Important if you want to do this with our car. Crossing into Albania requires a cross-border permit and the appropriate insurance documentation, which has to be arranged in advance. Our roadside assistance is included within Montenegro but does not extend across the border. Get in touch before you book, or at least a day or two before you plan to cross, and we will sort the paperwork. Showing up at Sukobin without it means turning around.

Food

Ulcinj eats differently from the rest of the coast.

The Albanian influence shows up everywhere. Japrak, vine leaves stuffed with rice and meat. Byrek, the layered pastry that comes filled with cheese, spinach or meat, sold from small bakeries early in the morning. Qofte, grilled meat patties that go best with raw onion and bread. And then the fish.

The fish restaurants on Ada Bojana are their own category, and they alone are worth the drive south. You cross the small bridge onto the island, park, pick a restaurant from the row of wooden structures over the water, and order whatever the kitchen has pulled out of the river or the sea that morning. The local specialty is jegulja, Bojana eel, prepared as a stew with onions, peppers and tomato. Eel is eaten elsewhere in Montenegro but the Bojana version is its own thing, with a particular flavor that comes from the brackish water at the river mouth. Order it once. You will remember it.

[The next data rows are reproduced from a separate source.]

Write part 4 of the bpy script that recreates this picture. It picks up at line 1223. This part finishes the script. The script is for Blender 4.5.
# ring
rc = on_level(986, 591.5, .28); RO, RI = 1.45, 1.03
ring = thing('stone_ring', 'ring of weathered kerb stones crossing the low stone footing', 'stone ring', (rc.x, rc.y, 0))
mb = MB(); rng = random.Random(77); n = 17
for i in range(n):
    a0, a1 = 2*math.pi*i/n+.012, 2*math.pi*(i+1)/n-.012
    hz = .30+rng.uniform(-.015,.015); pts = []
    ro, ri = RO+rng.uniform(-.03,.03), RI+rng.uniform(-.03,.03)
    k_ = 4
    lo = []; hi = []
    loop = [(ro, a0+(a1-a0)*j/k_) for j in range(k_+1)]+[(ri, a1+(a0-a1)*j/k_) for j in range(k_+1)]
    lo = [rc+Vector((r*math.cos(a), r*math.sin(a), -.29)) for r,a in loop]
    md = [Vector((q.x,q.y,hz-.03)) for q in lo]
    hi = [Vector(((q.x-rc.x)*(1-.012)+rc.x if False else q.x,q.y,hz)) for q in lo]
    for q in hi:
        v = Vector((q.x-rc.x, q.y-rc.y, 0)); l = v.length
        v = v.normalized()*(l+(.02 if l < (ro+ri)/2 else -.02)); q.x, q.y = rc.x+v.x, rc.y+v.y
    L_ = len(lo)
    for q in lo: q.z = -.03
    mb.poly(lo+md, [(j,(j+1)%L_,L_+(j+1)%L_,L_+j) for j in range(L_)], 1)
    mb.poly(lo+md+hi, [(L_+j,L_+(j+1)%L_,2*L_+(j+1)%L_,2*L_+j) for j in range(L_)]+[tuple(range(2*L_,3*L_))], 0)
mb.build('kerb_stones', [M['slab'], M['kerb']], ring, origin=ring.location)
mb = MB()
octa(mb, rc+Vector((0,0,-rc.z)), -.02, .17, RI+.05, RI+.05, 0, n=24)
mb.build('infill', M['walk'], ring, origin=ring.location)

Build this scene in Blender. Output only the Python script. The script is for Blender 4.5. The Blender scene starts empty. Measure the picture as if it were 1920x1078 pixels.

Ulcinj Through the Seasons

Summer

July and August are peak. The beaches fill, cafés stay open late, the Old Town hums with weekend music and outdoor events. Compared to Budva, Ulcinj tends to fill up slightly later in the summer and clear out slightly later in the autumn, which gives you a small but useful window if you time it right.

The Sweet Spot

September is arguably the best month. The sea is still warm enough for swimming, the beaches are uncrowded, the prices come down, and you start to see locals back at the cafés. October is gentler still. Long lunches, mild evenings, the kind of light that makes the Old Town walls glow at four in the afternoon.

Winter and the Salt Flats

Winter is quiet but not dead. A few restaurants stay open year-round in the Old Town. The Ada Bojana road feels like another planet when you are the only car on it.

And then there is the Solana. The salt flats southeast of town, between Ulcinj and the Bojana delta, were declared a Nature Park in 2019 and a Ramsar Site of International Importance shortly afterwards. Over 250 bird species have been recorded there, including greater flamingos, Dalmatian pelicans, and a long list of migrants passing through on the Adriatic flyway. The best months for birdwatching are March to June and mid-August through November, though some flamingos stay all year. Take a guide if you go, the area is partly protected and partly unmaintained, and a local will know where the birds actually are on any given day.

Practical Notes

Albanian is the dominant language on the street, but virtually everyone understands Montenegrin and Serbian, and English works fine in any tourist-facing business. Tap water is drinkable everywhere in town. ATMs are common and most places take cards, though small bakeries and beach kiosks often prefer cash.

Parking in the Old Town means leaving the car in the paid lot at the base of the hill and walking up. Do not try to drive in. The streets above were not built for it.

If you go to Ada Bojana, the nudist tradition is real. The formal FKK settlement at the northern end is strictly naturist, the rest of the beach is mixed in practice, and you should plan accordingly. Nobody minds, but nobody warns you either.

Ulcinj travel guide

After Ulcinj

You drive back north toward Budva and somewhere around Bar you realize you have spent the afternoon in five places at once. Montenegro, Albania, the Mediterranean, the Balkans, and the long faded echo of the Ottoman world that shaped all of it. Ulcinj is not Montenegro’s hidden coastal gem or its forgotten secret or any of the lines the brochures usually run. It is a different country pressed against the same sea, and it has been getting on with its own business for two thousand years.

If you are going to drive south at all, drive all the way. Cross the river. Walk up to the Old Town in the evening. Try the eel on Ada Bojana. Sit in a café in Cervantes Square and order coffee with sugar on the side. Then go back north and see if the rest of the coast still looks the same to you.